Our friends also showed us a sculpture of Saturn. In Örebro, they have placed the planets according to their size and distance from each other. So the sun is large and some kilometers from Neptun. Such a great way to illustrate the somewhat hard to grasp field of astronomy!
Public education did not stop there though: there was also a time line on the ground giving the stroller some historical perspective. Needless to say, I loved it. And I was very surprised to see Sweden only got freedom of speech some 30 years ago!
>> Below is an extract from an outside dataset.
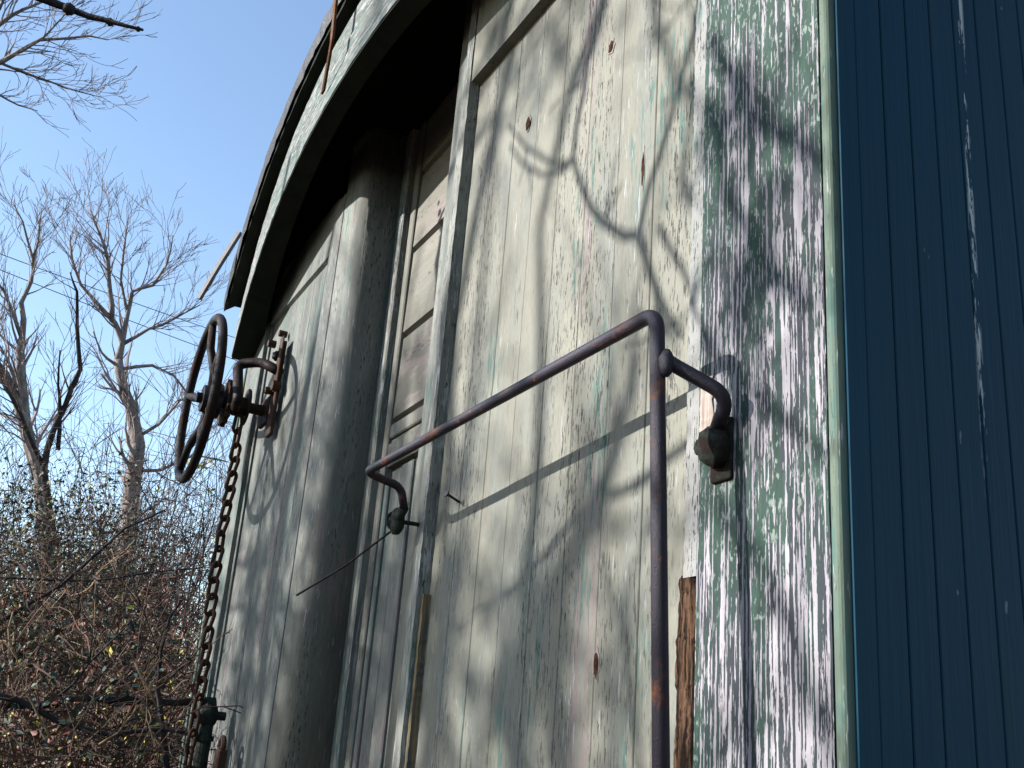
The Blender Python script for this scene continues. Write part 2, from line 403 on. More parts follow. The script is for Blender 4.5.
# side walls: beaded teal boards
def side(x, s, zt):
    m = MB(); bw = .0402; n = 60; y = YW+.026
    b0 = MB()
    m.box(min(x, x-s*.03), max(x, x-s*.03), YW-.0, y-.0008, Zb, zt, 0)
    for i in range(n):
        a = y+i*bw
        if a > 3.3: break
        x1 = x; c = .0012
        pf = [(x-s*.02, a), (x-s*c, a+.0002), (x, a+.0002+c), (x, a+bw-.0011-c), (x-s*c, a+bw-.0011), (x-s*.02, a+bw-.0012)]
        vs = [(p, q, z) for z in (Zb, zt) for p, q in pf]; k = 6
        m.add(vs, [(i_, (i_+1) % k, k+(i_+1) % k, k+i_) for i_ in range(k)]+[tuple(range(k-1, -1, -1)), tuple(range(k, 2*k))])
    m.box(min(x-s*.02, x-s*.04), max(x-s*.02, x-s*.04), y, 3.2, Zb, zt)
    return m.build('side_wall', M['teal'], WG)
side(-.7385, 1, 1.80)['label'] = 'side wall of narrow dark teal boards'
side(mir(-.7385), -1, 1.30)
b = MB(); b.box(mir(-.76), -.76, 3.17, 3.2, Zb, 1.8); b.build('rear_wall', M['teal'], WG)
b = MB(); b.box(mir(-.74), -.74, YW+.02, 3.2, Zb-.05, Zb-.001); b.build('floor', M['dark'], WG)
b = MB(); b.box(mir(-.74)-.02, -.72, YW-.03, YW+.09, Zb-.25, Zb-.052, .01)
for s_ in (-1, 1): b.box(C0+s_*.45-.07, C0+s_*.45+.07, YW+.1, 3.2, Zb-.25, Zb-.055)
b.build('end_sill', M['rust'], WG)
for yy in (1.2, 2.7):
    for s_ in (-1, 1):
        b = MB(); c = np.array([C0+s_*.72, yy, -1.22])
        b.tube([c+(-.05*s_, 0, 0), c+(-.03*s_, 0, 0), c+(-.03*s_, 0, 0), c+(.06*s_, 0, 0)], [.36, .36, .33, .33], 32)
        b.cyl(c, c-(s_*.72, 0, 0), .06); b.build('wheel', M['rust'], WG)
for yy in (1.2, 2.7):
    b = MB(); b.box(C0-.85, C0+.85, yy-.12, yy+.12, -1.1, Zb-.255); b.build('bogie_frame', M['rust'], WG)

# door recess: rounded posts, door
def rpost(xa, s, name, mat):
    m = MB(); n = 14; rr = .118; r2 = .036; L = [(xa, YW+.002), (xa+s*.003, YW-.001)]
    for k in range(0, n+1):
        q = math.pi/2*k/n; L.append((xa+s*(rr-r2+r2*math.sin(q)), YW+.010+r2*1.1*(1-math.cos(q))))
    L += [(xa+s*rr, YW+.24), (xa-s*.06, YW+.24), (xa-s*.06, YW+.031), (xa, YW+.031)]
    if s < 0: L = L[::-1]
    k = len(L); vs = [(x, y, z) for z in (Zb, 1.80) for x, y in L]
    m.add(vs, [(i, (i+1) % k, k+(i+1) % k, k+i) for i in range(k)]+[tuple(range(k-1, -1, -1)), tuple(range(k, 2*k))])
    o = m.build(name, mat, WG)
    for p in o.data.polygons:
        if len(p.vertices) == 4 and abs(p.normal.z) < .5: p.use_smooth = True
    return o
o = rpost(-2.700, 1, 'rounded_post', M['rpost']); o['label'] = 'rounded post on the left side of the door recess'
rpost(-1.834, -1, 'rounded_post', M['rpost'])
YD = .872
door = MB(); door.box(-2.60, -1.90, YD+.012, YD+.04, Zb, 1.80)
D = door.build('door', M['door'], WG)
m = MB(); m.box(-2.583, -2.537, YD-.03, YD+.05, Zb, 1.80, .004); m.box(-1.95, -1.90, YD-.03, YD+.05, Zb, 1.80, .004)
m.build('door_jamb', M['stile'], WG)
def dp(name, mat, *bx, c=.003):
    m = MB()
    for q in bx: m.box(*q, c)
    return m.build(name, mat, D)
dp('door_stile', M['door'], (-2.522, -2.487, YD-.014, YD+.011, Zb, 1.80), (-1.985, -1.955, YD-.012, YD+.011, Zb, 1.80))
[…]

And the castle – magnificent! I am, contrary to common belief, not that fond of palaces. Unless they’re built as interesting castles or very important history has happened there. Örebro Castle has both. The French marshal who started the current royal dynasty was chosen in that castle. His statue is outside and I recognized him. I was very proud of myself even though it is not that difficult because he has a very prominent nose.

We were strolling through town with our friends and their little baby of 6 months. I always thought nobody could compete with my young niece when it comes to being a happy baby, but our friends’ daughter sure can. Whenever we sang to her or lifted her up or just smiled at her, she rewarded us with a big grin – is there anything lovelier than a baby cheerfully smiling at you?


Choir Reunion: Malin (soprano), Carine (alto) and I met when we sang together in our Uppsala choir.

The way home seemed to be Stockholm taking revenge on me for leaving her for a day. I had to travel to Hallsberg, a town shrouded in legend for me as it seems to be the place where where all trains meet. If you change on the way to the west, it seems to always be there. So today I got to see Hallsberg. For an hour. The connecting train was late, so I had lots of time to see that Hallsberg station is completely devoid of interesting things. There is not even a Pressbyrån! That says a lot.

A stone couch in central Örebro.

A stone couch in central Örebro.


Advertisement: “This year’s event: I became a gold customer [privileged client, I guess] and got an Ingrid”. This sounds as if the company gives you children called Ingrid if you upgrade to gold customer.

Finally, I got to step on the train that would take me back home. Usually, when one travels by train, there is reading or watching movies involved to keep oneself busy. On this train ride, however, it was worth just staring out of the window because the landscape passing by was so incredibly pretty. Green trees as far as the eye can reach, then a large lake glittering in the evening sun that is still strong. No houses, no towns, just clear blue skies. And every now and then a field with fifteen hale bales.